トップ娘役の単独サヨナラショーで、相手役のトップスターがここまで絡む構成はなかなかないのではないかと思いました。ファンが見たいのはこういうロマンティックな世界観だと思います。
「めぐり会いは再び~」の『ミッドナイトガールフレンド』からの「ディミトリ」の『運命に結ばれて』の流れは涙を誘われました。
ラストナンバーになる『The Next Generation!』(めぐり会いは再び~)はライブビューイングの画面では星組生とハイタッチしていく舞空さんが映し出されていたけれど、大劇場で見た舞空さんと星組生をあたたかいまなざしで見つめていた礼さんを思い出して、いまこの時も舞空さんと星組生たちを見守っている礼さんが舞台袖にいるのだなと思いながら感極まっていました。

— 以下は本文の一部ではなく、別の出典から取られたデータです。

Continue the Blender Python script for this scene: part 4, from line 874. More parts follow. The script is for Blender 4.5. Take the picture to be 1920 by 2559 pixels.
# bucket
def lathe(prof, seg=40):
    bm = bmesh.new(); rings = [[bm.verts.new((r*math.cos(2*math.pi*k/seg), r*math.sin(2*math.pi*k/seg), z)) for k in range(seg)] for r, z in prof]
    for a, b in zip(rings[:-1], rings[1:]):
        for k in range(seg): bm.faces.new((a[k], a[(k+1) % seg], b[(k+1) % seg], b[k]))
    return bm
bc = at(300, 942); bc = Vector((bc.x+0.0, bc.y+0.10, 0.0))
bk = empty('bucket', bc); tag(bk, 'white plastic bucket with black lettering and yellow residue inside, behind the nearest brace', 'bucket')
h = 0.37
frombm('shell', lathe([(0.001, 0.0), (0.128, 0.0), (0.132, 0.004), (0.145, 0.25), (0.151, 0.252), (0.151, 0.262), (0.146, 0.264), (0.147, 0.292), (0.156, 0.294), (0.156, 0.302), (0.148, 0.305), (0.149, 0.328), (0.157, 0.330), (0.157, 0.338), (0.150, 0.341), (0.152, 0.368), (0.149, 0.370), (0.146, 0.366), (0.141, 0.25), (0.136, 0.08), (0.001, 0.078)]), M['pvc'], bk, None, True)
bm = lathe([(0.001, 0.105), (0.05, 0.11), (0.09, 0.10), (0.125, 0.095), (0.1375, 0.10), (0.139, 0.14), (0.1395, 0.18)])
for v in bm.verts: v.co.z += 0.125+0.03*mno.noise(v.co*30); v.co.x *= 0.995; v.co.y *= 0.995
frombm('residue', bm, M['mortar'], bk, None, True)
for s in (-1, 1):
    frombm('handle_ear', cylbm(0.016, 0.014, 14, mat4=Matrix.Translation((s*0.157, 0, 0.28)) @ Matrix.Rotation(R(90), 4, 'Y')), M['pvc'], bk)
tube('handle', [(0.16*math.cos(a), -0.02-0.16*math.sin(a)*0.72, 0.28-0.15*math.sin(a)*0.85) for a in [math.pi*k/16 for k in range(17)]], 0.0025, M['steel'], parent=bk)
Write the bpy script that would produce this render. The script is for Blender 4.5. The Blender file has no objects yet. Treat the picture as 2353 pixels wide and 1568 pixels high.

サヨナラショーそして大階段での退団の挨拶、カーテンコールでの言葉、礼さんと並んで緞帳前でしあわせそうに言葉を紡ぐ舞空さんの姿・・さいごのさいごまで心にあたたかいものが満ち満ちた千秋楽でした。

それから・・場面が前後してしまいますが、ショーで極美慎さんが銀橋で未来への決意を歌うナンバーが、いつもは極美さんのこれからの道に思いを馳せながら聴いていたのですが、なぜか千秋楽だけは作演出の竹田先生の心情のように聞こえました。孤独の闇を払い大劇場デビュー作を世に送り出して決意もあらたに自分の道を歩んでいく若い演出家のこれからに心からのエールを送りたく思いました。
タカラジェンヌのみならず演出家の先生にまで親心?になっていくのも、宝塚ファンの通るさだめなのかなと思いつつ・・笑。